→ Exercise instructions: Output every line below exactly.

→ Available data:
═══

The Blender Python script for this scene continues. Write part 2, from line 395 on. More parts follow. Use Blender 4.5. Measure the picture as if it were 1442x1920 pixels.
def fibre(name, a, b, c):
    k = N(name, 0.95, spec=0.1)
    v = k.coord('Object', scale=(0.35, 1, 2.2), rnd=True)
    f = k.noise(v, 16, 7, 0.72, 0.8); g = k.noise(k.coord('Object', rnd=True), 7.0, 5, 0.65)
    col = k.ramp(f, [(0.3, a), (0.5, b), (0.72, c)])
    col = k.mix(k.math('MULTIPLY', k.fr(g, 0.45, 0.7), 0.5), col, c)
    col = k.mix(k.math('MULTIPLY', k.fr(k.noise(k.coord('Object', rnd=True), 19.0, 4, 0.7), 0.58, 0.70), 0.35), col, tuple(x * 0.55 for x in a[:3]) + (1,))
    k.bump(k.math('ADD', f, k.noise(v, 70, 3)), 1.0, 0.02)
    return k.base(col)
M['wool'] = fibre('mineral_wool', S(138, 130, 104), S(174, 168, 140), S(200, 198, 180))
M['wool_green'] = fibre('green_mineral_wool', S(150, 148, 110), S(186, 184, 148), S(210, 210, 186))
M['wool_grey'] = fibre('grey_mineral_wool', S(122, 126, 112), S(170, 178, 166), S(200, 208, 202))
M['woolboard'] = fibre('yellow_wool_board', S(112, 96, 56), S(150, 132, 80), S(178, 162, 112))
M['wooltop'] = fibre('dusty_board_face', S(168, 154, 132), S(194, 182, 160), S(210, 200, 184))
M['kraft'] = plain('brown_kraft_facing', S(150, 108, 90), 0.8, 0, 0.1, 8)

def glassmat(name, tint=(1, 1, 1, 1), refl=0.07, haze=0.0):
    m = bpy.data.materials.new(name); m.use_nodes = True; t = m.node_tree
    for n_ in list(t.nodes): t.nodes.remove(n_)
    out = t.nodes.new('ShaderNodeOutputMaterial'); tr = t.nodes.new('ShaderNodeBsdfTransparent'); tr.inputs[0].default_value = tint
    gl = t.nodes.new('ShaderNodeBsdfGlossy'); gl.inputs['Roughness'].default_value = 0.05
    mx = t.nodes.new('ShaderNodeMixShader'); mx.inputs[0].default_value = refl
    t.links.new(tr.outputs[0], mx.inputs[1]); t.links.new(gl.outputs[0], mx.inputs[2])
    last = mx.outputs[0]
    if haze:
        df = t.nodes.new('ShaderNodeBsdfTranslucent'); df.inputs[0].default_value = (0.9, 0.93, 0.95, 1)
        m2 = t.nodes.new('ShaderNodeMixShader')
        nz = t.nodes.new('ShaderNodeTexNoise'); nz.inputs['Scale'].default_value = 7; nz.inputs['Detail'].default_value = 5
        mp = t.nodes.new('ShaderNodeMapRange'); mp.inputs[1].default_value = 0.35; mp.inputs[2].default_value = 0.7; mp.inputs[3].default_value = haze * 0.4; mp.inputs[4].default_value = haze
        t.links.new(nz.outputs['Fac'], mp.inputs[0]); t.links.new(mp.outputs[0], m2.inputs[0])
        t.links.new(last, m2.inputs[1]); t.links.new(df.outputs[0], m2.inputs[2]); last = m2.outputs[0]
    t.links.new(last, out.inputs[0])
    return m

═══

→ Full solution:
The Blender Python script for this scene continues. Write part 2, from line 395 on. More parts follow. Use Blender 4.5. Measure the picture as if it were 1442x1920 pixels.
def fibre(name, a, b, c):
    k = N(name, 0.95, spec=0.1)
    v = k.coord('Object', scale=(0.35, 1, 2.2), rnd=True)
    f = k.noise(v, 16, 7, 0.72, 0.8); g = k.noise(k.coord('Object', rnd=True), 7.0, 5, 0.65)
    col = k.ramp(f, [(0.3, a), (0.5, b), (0.72, c)])
    col = k.mix(k.math('MULTIPLY', k.fr(g, 0.45, 0.7), 0.5), col, c)
    col = k.mix(k.math('MULTIPLY', k.fr(k.noise(k.coord('Object', rnd=True), 19.0, 4, 0.7), 0.58, 0.70), 0.35), col, tuple(x * 0.55 for x in a[:3]) + (1,))
    k.bump(k.math('ADD', f, k.noise(v, 70, 3)), 1.0, 0.02)
    return k.base(col)
M['wool'] = fibre('mineral_wool', S(138, 130, 104), S(174, 168, 140), S(200, 198, 180))
M['wool_green'] = fibre('green_mineral_wool', S(150, 148, 110), S(186, 184, 148), S(210, 210, 186))
M['wool_grey'] = fibre('grey_mineral_wool', S(122, 126, 112), S(170, 178, 166), S(200, 208, 202))
M['woolboard'] = fibre('yellow_wool_board', S(112, 96, 56), S(150, 132, 80), S(178, 162, 112))
M['wooltop'] = fibre('dusty_board_face', S(168, 154, 132), S(194, 182, 160), S(210, 200, 184))
M['kraft'] = plain('brown_kraft_facing', S(150, 108, 90), 0.8, 0, 0.1, 8)

def glassmat(name, tint=(1, 1, 1, 1), refl=0.07, haze=0.0):
    m = bpy.data.materials.new(name); m.use_nodes = True; t = m.node_tree
    for n_ in list(t.nodes): t.nodes.remove(n_)
    out = t.nodes.new('ShaderNodeOutputMaterial'); tr = t.nodes.new('ShaderNodeBsdfTransparent'); tr.inputs[0].default_value = tint
    gl = t.nodes.new('ShaderNodeBsdfGlossy'); gl.inputs['Roughness'].default_value = 0.05
    mx = t.nodes.new('ShaderNodeMixShader'); mx.inputs[0].default_value = refl
    t.links.new(tr.outputs[0], mx.inputs[1]); t.links.new(gl.outputs[0], mx.inputs[2])
    last = mx.outputs[0]
    if haze:
        df = t.nodes.new('ShaderNodeBsdfTranslucent'); df.inputs[0].default_value = (0.9, 0.93, 0.95, 1)
        m2 = t.nodes.new('ShaderNodeMixShader')
        nz = t.nodes.new('ShaderNodeTexNoise'); nz.inputs['Scale'].default_value = 7; nz.inputs['Detail'].default_value = 5
        mp = t.nodes.new('ShaderNodeMapRange'); mp.inputs[1].default_value = 0.35; mp.inputs[2].default_value = 0.7; mp.inputs[3].default_value = haze * 0.4; mp.inputs[4].default_value = haze
        t.links.new(nz.outputs['Fac'], mp.inputs[0]); t.links.new(mp.outputs[0], m2.inputs[0])
        t.links.new(last, m2.inputs[1]); t.links.new(df.outputs[0], m2.inputs[2]); last = m2.outputs[0]
    t.links.new(last, out.inputs[0])
    return m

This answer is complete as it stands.